Component Guide
How to read component docs and choose the right LoveUI component.
LoveUI component pages follow the same structure so you can move quickly.
Each page explains what the component is for, how to install it, how to import it, and which examples show the important states.
Page structure
Most component pages include:
- Preview: a live example of the default component.
- Installation: CLI and manual setup.
- Usage: the smallest useful code example.
- Anatomy: the component parts and how they work together.
- Examples: variants, sizes, states, form usage, and composition patterns.
- Accessibility notes: keyboard, labels, focus, and screen-reader expectations.
If a component is built on Base UI, the page may link to the Base UI API reference for lower-level behavior and props.
Choosing a component
Use the component that matches the user's task:
- Use Button for actions.
- Use Link-style Button only when the action is navigation.
- Use Checkbox for independent yes/no choices.
- Use Radio Group when only one option can be selected.
- Use Select when the user chooses from a known list.
- Use Combobox or Autocomplete when search helps the user find an option.
- Use Dialog for focused work that interrupts the page.
- Use Sheet for side panels, details, and secondary workflows.
- Use Toast for short feedback that does not need a response.
- Use Alert Dialog when the user must make a decision before continuing.
Copying examples
Examples are not only visual demos.
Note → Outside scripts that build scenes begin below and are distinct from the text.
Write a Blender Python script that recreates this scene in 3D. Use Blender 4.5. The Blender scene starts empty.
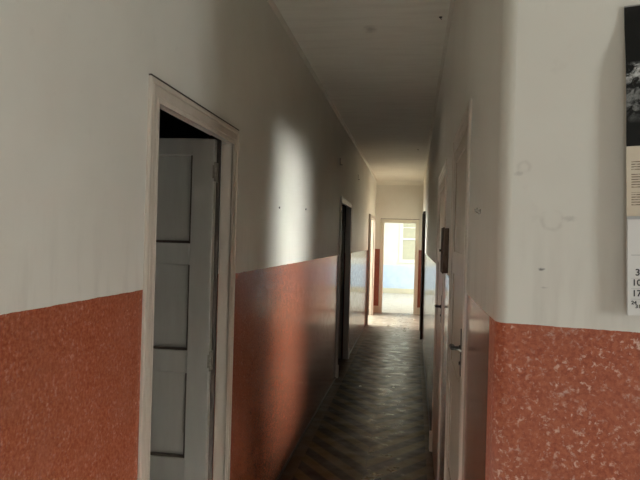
import bpy, bmesh, math, random
from mathutils import Vector, Matrix

random.seed(7)
SC = bpy.context.scene
COL = SC.collection

# ------------------------------------------------------------------ sizes (metres)
XL, XR = -0.849, 0.19          # faces of the corridor walls
YE = 13.47                     # face of the end wall
H = 2.956                      # ceiling height
DADO = 1.4235                  # top of the red painted dado
YR = -3.5                      # lobby behind the camera
XLOB = 3.2
YEND = 18.7                    # far wall of the sunlit end room

# ------------------------------------------------------------------ node helpers
class N:
    def __init__(self, name):
        self.m = bpy.data.materials.new(name)
        self.m.use_nodes = True
        self.t = self.m.node_tree
        self.t.nodes.clear()
        self.out = self.t.nodes.new('ShaderNodeOutputMaterial')
        self.b = self.t.nodes.new('ShaderNodeBsdfPrincipled')
        self.t.links.new(self.b.outputs[0], self.out.inputs[0])
        self._pos = None
    def new(self, kind, **kw):
        n = self.t.nodes.new(kind)
        for k, v in kw.items():
            setattr(n, k, v)
        return n
    def put(self, sock, v):
        if isinstance(v, bpy.types.NodeSocket):
            self.t.links.new(v, sock)
        elif isinstance(v, (tuple, list)):
            sock.default_value = tuple(v) + ((1.0,) if len(v) == 3 and len(sock.default_value) == 4 else ())
        else:
            sock.default_value = v
    def pos(self):
        if self._pos is None:
            self._pos = self.new('ShaderNodeNewGeometry').outputs['Position']
        return self._pos
    def obj(self):
        return self.new('ShaderNodeTexCoord').outputs['Object']
    def sep(self, v):
        s = self.new('ShaderNodeSeparateXYZ'); self.put(s.inputs[0], v); return s.outputs
    def comb(self, x, y, z):
        s = self.new('ShaderNodeCombineXYZ')
        for i, v in enumerate((x, y, z)): self.put(s.inputs[i], v)
        return s.outputs[0]
    def math(self, op, a, b=0.0, c=0.0, clamp=False):
        n = self.new('ShaderNodeMath', operation=op, use_clamp=clamp)
        self.put(n.inputs[0], a); self.put(n.inputs[1], b); self.put(n.inputs[2], c)
        return n.outputs[0]
    def vscale(self, v, s):
        n = self.new('ShaderNodeVectorMath', operation='MULTIPLY')
        self.put(n.inputs[0], v); self.put(n.inputs[1], s); return n.outputs[0]
    def dist(self, v, p):
        n = self.new('ShaderNodeVectorMath', operation='DISTANCE')
        self.put(n.inputs[0], v); self.put(n.inputs[1], p); return n.outputs['Value']
    def noise(self, v, scale, detail=4.0, rough=0.55, dist=0.0):
        n = self.new('ShaderNodeTexNoise')
        self.put(n.inputs['Vector'], v); n.inputs['Scale'].default_value = scale
        n.inputs['Detail'].default_value = detail; n.inputs['Roughness'].default_value = rough
        n.inputs['Distortion'].default_value = dist
        return n.outputs['Fac']
    def ramp(self, v, a, b, lo=0.0, hi=1.0):
        n = self.new('ShaderNodeMapRange', clamp=True)
        self.put(n.inputs[0], v)
        for i, x in enumerate((a, b, lo, hi)): n.inputs[i + 1].default_value = x
        return n.outputs[0]
    def mix(self, f, a, b):
        n = self.new('ShaderNodeMix', data_type='RGBA')
        self.put(n.inputs[0], f); self.put(n.inputs[6], a); self.put(n.inputs[7], b)
        return n.outputs[2]
    def mixf(self, f, a, b):
        n = self.new('ShaderNodeMix', data_type='FLOAT')
        self.put(n.inputs[0], f); self.put(n.inputs[2], a); self.put(n.inputs[3], b)
        return n.outputs[0]
    def bump(self, h, strength=0.3, d=0.002, normal=None):
        n = self.new('ShaderNodeBump')
        n.inputs['Strength'].default_value = strength; n.inputs['Distance'].default_value = d
        self.put(n.inputs['Height'], h)
        if normal is not None: self.put(n.inputs['Normal'], normal)
        return n.outputs[0]
    def done(self, color, rough=0.5, normal=None, metal=0.0, spec=0.5):
        self.put(self.b.inputs['Base Color'], color)
        self.put(self.b.inputs['Roughness'], rough)
        self.put(self.b.inputs['Metallic'], metal)
        self.put(self.b.inputs['Specular IOR Level'], spec)
        if normal is not None: self.put(self.b.inputs['Normal'], normal)
        return self.m

# ------------------------------------------------------------------ materials
PLASTER = (0.66, 0.645, 0.575)

def plaster_nodes(n):
    p = n.pos()
    big = n.noise(p, 1.3, 4, 0.6)
    fine = n.noise(p, 22, 5, 0.6)
    c = n.mix(n.ramp(big, 0.35, 0.7), PLASTER, (0.60, 0.575, 0.505))
    c = n.mix(n.ramp(fine, 0.62, 0.85, 0, 0.25), c, (0.42, 0.39, 0.34))
    z = n.sep(p)[2]
    # grubby hand height band with drips just above the dado
    drip = n.noise(n.vscale(p, (14, 14, 2.2)), 1.0, 4, 0.6)
    band = n.math('MULTIPLY', n.ramp(z, DADO + 0.30, DADO, 0, 1), n.ramp(drip, 0.5, 0.75, 0, 0.35))
    c = n.mix(band, c, (0.33, 0.29, 0.24))
    bmp = n.bump(n.math('ADD', n.math('MULTIPLY', fine, 0.35), n.noise(p, 5, 3, 0.5)), 0.22, 0.004)
    return p, z, c, bmp

def dado_nodes(n, p, flecks, k=1.0):
    """sponged oil paint: red brown with paler worn flecks"""
    mott = n.noise(p, 105, 4, 0.7)
    soft = n.noise(p, 9, 3, 0.6)
    c = n.mix(n.ramp(mott, 0.35, 0.68), (0.25 * k, 0.056 * k, 0.026 * k), (0.42 * k, 0.13 * k, 0.064 * k))
    c = n.mix(n.ramp(soft, 0.4, 0.7, 0, 0.3), c, (0.36 * k, 0.13 * k, 0.075 * k))
    w = n.noise(p, 88, 5, 0.62, 0.3)
    w2 = n.noise(p, 12, 2, 0.5)
    m = n.math('MULTIPLY', n.ramp(w, 0.55, 0.66), n.ramp(w2, 0.40, 0.62, 0.3, 1.0))
    c = n.mix(n.math('MULTIPLY', m, flecks), c, (0.66, 0.47, 0.38))
    w3 = n.math('MULTIPLY', n.ramp(n.noise(p, 34, 4, 0.7, 0.4), 0.60, 0.72), n.ramp(w, 0.42, 0.55))
    c = n.mix(n.math('MULTIPLY', w3, flecks * 0.75), c, (0.60, 0.47, 0.42))
    grain = n.noise(n.vscale(p, (70, 70, 6)), 1.0, 3, 0.5)
    h = n.math('ADD', n.math('MULTIPLY', mott, 0.12), n.math('MULTIPLY', grain, 0.9))
    return c, n.bump(h, 0.16, 0.0012)

def make_wall_mat(name, flecks, spots=(), smudges=(), rough_dado=0.14, k=1.0):
    n = N(name)
    p, z, c, b1 = plaster_nodes(n)
    for (pt, r, width, amt) in spots:          # trowelled ring left by a filled hole
        wob = n.math('MULTIPLY', n.math('SUBTRACT', n.noise(p, 40, 3), 0.5), r * 0.8)
        d = n.math('ADD', n.dist(p, pt), wob)
        ring = n.ramp(n.math('ABSOLUTE', n.math('SUBTRACT', d, r)), width, 0.0, 0, amt)
        ring = n.math('MULTIPLY', ring, n.ramp(n.noise(p, 30, 2), 0.4, 0.6))
        c = n.mix(ring, c, (0.40, 0.37, 0.32))
    for (pt, sc_, r, amt) in smudges:          # finger marks and scuffs
        q = n.vscale(p, sc_)
        d = n.math('ADD', n.dist(q, tuple(a * b for a, b in zip(pt, sc_))), n.math('MULTIPLY', n.math('SUBTRACT', n.noise(p, 160, 2), 0.5), r))
        c = n.mix(n.ramp(d, r, r * 0.35, 0, amt), c, (0.12, 0.11, 0.10))
    dc, b2 = dado_nodes(n, p, flecks, k)
    edge = n.math('ADD', z, n.math('MULTIPLY', n.math('SUBTRACT', n.noise(p, 14, 4, 0.7), 0.5), 0.007))
    f = n.math('LESS_THAN', edge, DADO)
    col = n.mix(f, c, dc)
    rough = n.mixf(f, 0.5, n.ramp(n.noise(p, 18, 3), 0.3, 0.7, rough_dado - 0.04, rough_dado + 0.06))
    nm = n.new('ShaderNodeMix', data_type='VECTOR')
    n.put(nm.inputs[0], f); n.put(nm.inputs[4], b1); n.put(nm.inputs[5], b2)
    return n.done(col, rough, nm.outputs[1], spec=n.mixf(f, 0.4, 0.30))

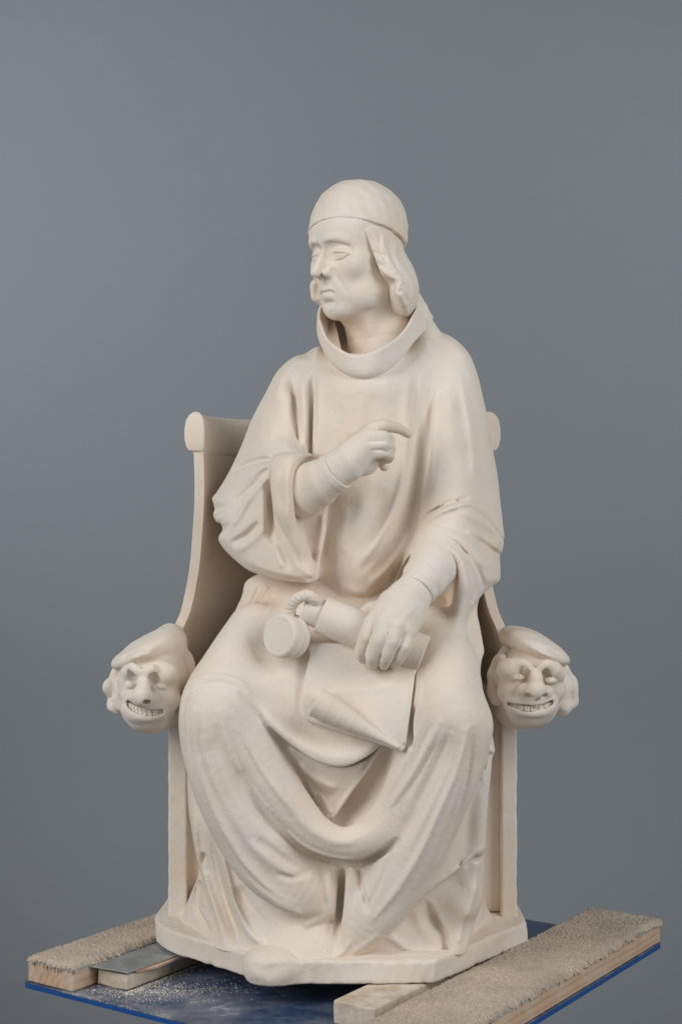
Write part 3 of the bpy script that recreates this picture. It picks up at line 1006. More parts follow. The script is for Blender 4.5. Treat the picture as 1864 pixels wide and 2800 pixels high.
# --- right sleeve
layer(robe,
  [(1130, 905, .05), (1171, 894, .05), (1236, 919, .05), (1279, 963, .05), (1302, 1022, .05), (1318, 1090, .05), (1334, 1160, .05), (1351, 1245, .04), (1364, 1306, .04), (1373, 1386, .03), (1377, 1470, .02), (1371, 1505, .01), (1365, 1525, 0), (1366, 1585, -.02),
   (1347, 1603, -.05), (1325, 1622, -.07), (1301, 1655, -.09), (1286, 1676, -.10), (1264, 1728, -.11), (1242, 1775, -.12), (1232, 1784, -.12), (1227, 1745, -.12), (1238, 1680, -.12), (1248, 1620, -.12), (1250, 1570, -.12),
   (1235, 1528, -.12), (1199, 1505, -.12), (1151, 1509, -.11), (1114, 1530, -.09), (1090, 1575, -.08), (1083, 1590, -.08), (1100, 1545, -.07), (1120, 1500, -.07), (1139, 1443, -.06), (1150, 1380, -.05), (1160, 1312, -.05), (1168, 1240, -.04), (1174, 1150, -.04), (1177, 1066, -.02), (1172, 1000, .0), (1130, 950, .03)],
  [(1200, 940, .03), (1230, 1000, .0), (1190, 1080, -.018), (1225, 1100, -.034), (1275, 1100, -.015), (1190, 1180, -.044), (1235, 1200, -.05), (1290, 1200, -.025), (1180, 1270, -.052), (1240, 1300, -.066), (1300, 1320, -.045), (1350, 1350, .01), (1175, 1380, -.075), (1240, 1380, -.092), (1310, 1410, -.07), (1355, 1450, -.03), (1150, 1450, -.085), (1180, 1460, -.104), (1250, 1460, -.112), (1330, 1470, -.06), (1110, 1545, -.088), (1150, 1505, -.116), (1200, 1495, -.13), (1260, 1530, -.135), (1320, 1540, -.10), (1358, 1560, -.06), (1285, 1610, -.125), (1260, 1690, -.128), (1236, 1770, -.132), (1320, 1620, -.09)],
  [S([(1200, 1000), (1187, 1066), (1182, 1160), (1176, 1260), (1168, 1330)], 5, 10, 14, .3, .3),
   S([(1250, 1000), (1268, 1080), (1285, 1170), (1293, 1250), (1297, 1320)], 5, 16, 12, .4, .2),
   S([(1245, 1040), (1255, 1120), (1250, 1220)], -2, 22),
   # elbow creases
   S([(1285, 1356), (1262, 1368), (1215, 1380), (1165, 1410), (1135, 1445)], -7, 9, 7, .25, .25),
   S([(1305, 1388), (1275, 1378), (1235, 1388), (1190, 1408), (1150, 1436), (1128, 1475)], 7, 7, 13, .2, .3),
   S([(1238, 1390), (1285, 1408), (1320, 1432), (1350, 1460), (1374, 1484)], 6, 6, 14, .25, .1),
   S([(1290, 1388), (1330, 1420), (1360, 1455), (1376, 1472)], -7, 11, 7, .3, 0),
   S([(1290, 1460), (1320, 1485), (1350, 1505), (1370, 1515)], -7, 11, 7, .4, 0),
   S([(1270, 1450), (1310, 1470), (1345, 1490)], 3, 9),
   S([(1150, 1470), (1200, 1455), (1260, 1470), (1305, 1510), (1330, 1560), (1345, 1600)], 5, 10, 14, .3, .1),
   S([(1140, 1495), (1190, 1475), (1245, 1490), (1285, 1525), (1312, 1570), (1325, 1615)], -6, 8, 9, .3, .1),
   S([(1120, 1520), (1160, 1497), (1205, 1492), (1245, 1512), (1268, 1550), (1276, 1610), (1262, 1690)], 5, 8, 10, .2, .2),
   S([(1265, 1520), (1292, 1560), (1302, 1610), (1290, 1650)], -5, 8, 9, .3, .1),
   S([(1310, 1545), (1335, 1570), (1360, 1580)], -3, 10)],
  y0=-0.05, yback=0.10, r=0.017, k=0.010, lab=SLEEVE_R)

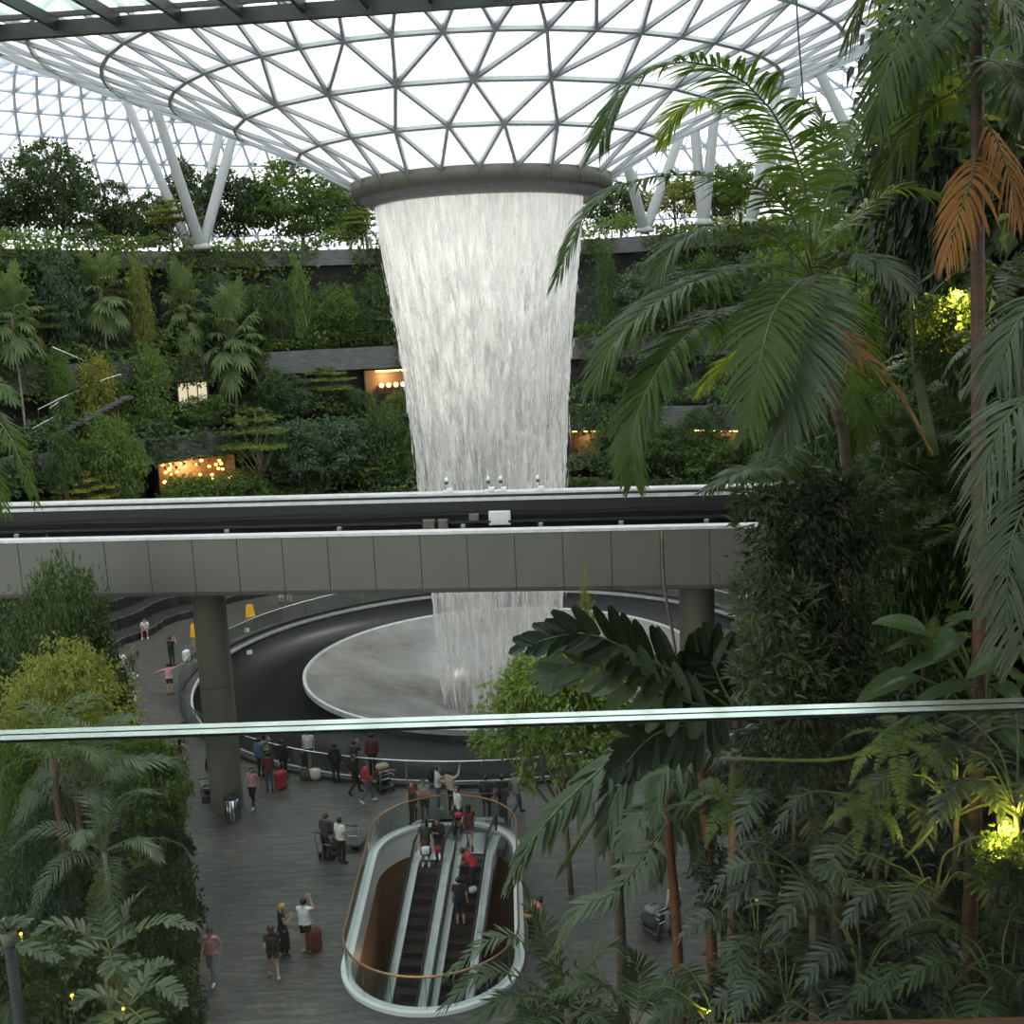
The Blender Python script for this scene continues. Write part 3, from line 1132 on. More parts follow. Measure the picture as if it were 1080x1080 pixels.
MB().grid(shell(0, 0, 1)[:, ::-1], 0, True).build('water_sheet', M['water_a'], fallr, True, True)
MB().grid(shell(0, -.28, 2)[:, ::-1], 0, True).build('inner_sheet', M['water_b'], fallr, True, True)
k = 3000
z0 = 24.0 - 20 * rng.random(k) ** .9
th = rng.random(k) * 2 * PI
dep = rng.random(k) ** 1.5
fl_ = np.clip((24 - z0) / 20, 0, 1)
R = wr(z0) + .10 * fl_ * rng.normal(0, 1, k) + .12 - dep * .5
Ln = (.22 + .75 * rng.random(k)) * (.6 + fl_)
wd = .010 + .016 * rng.random(k)
p0 = np.stack([WA[0] + R * np.cos(th), WA[1] + R * np.sin(th), z0], -1)
R2 = R + (wr(z0 - Ln) - wr(z0))
p1 = np.stack([WA[0] + R2 * np.cos(th), WA[1] + R2 * np.sin(th), z0 - Ln], -1)
rad = np.stack([np.cos(th), np.sin(th), 0 * th], -1)
tan = np.stack([-np.sin(th), np.cos(th), 0 * th], -1)
mid = p0 * .35 + p1 * .65
V = np.stack([p0, mid + tan * wd[:, None], mid + rad * wd[:, None], mid - tan * wd[:, None], mid - rad * wd[:, None], p1], 1)
Ft = np.array([[0, 1, 2], [0, 2, 3], [0, 3, 4], [0, 4, 1], [5, 2, 1], [5, 3, 2], [5, 4, 3], [5, 1, 4]])
MB().add(V, (Ft[None] + np.arange(k)[:, None, None] * 6).reshape(-1, 3)).build('water_streaks', M['water_drop'], fallr, True, True)

# ================================================================== BRIDGE
bx = lambda X: 39.0 + (X + 17.0) * -.127      # front face line
BA = math.atan(-.127)
bd = np.array([math.cos(BA), math.sin(BA)])   # along the bridge
bn = np.array([-math.sin(BA), math.cos(BA)])  # away from the camera
B0 = np.array([-17.0, 39.0])
bp_ = lambda s, t, z: np.array([*(B0 + bd * s + bn * t), z])
ZB, ZT = 8.9, 11.0
br = empty('train_bridge', (*(B0 + bd * 14), ZB))
tag(br, 'elevated train bridge with grey panel side and black top crossing before the waterfall', 'bridge')


def extr(sec, s0, s1, mat, name, parent=br):
    """a cross-section (t, z) pulled along the bridge"""
    mb = MB()
    k = len(sec)
    V = [bp_(s, t, z) for s in (s0, s1) for t, z in sec]
    mb.add(V, [(i, (i + 1) % k, k + (i + 1) % k, k + i) for i in range(k)])
    mb.F.append((np.array([list(range(k - 1, -1, -1)), list(range(k, 2 * k))]), 0))
    return mb.build(name, mat, parent, False, True)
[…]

They show recommended structure.
When you copy an example:
- Keep the accessibility parts, such as labels, descriptions, and triggers.
- Replace placeholder text with real product copy.
- Keep disabled, loading, and error states if the workflow can reach those states.
- Update imports to match your project.
- Test with keyboard navigation.
Building larger screens
Combine components by responsibility:
- Use Field around form controls so labels and errors stay consistent.
- Use Card or Frame to group related content.
- Use Tabs when related views share the same page context.
- Use Menu for compact command lists.
- Use Toolbar when controls act on the same surface.
- Use Empty when a section has no data yet.
Start with the smallest component that solves the interaction. Add more structure only when the user needs it.
Customizing components
LoveUI components are meant to be edited.
Common customizations include:
- Changing class names.
- Adjusting color variables.
- Adding variants.
- Replacing icons.
- Renaming files or import paths.
- Wrapping a component in your app-specific API.
Keep behavior and accessibility intact when customizing. Style changes are usually safe. Changes to focus management, keyboard navigation, roles, labels, and portals need more care.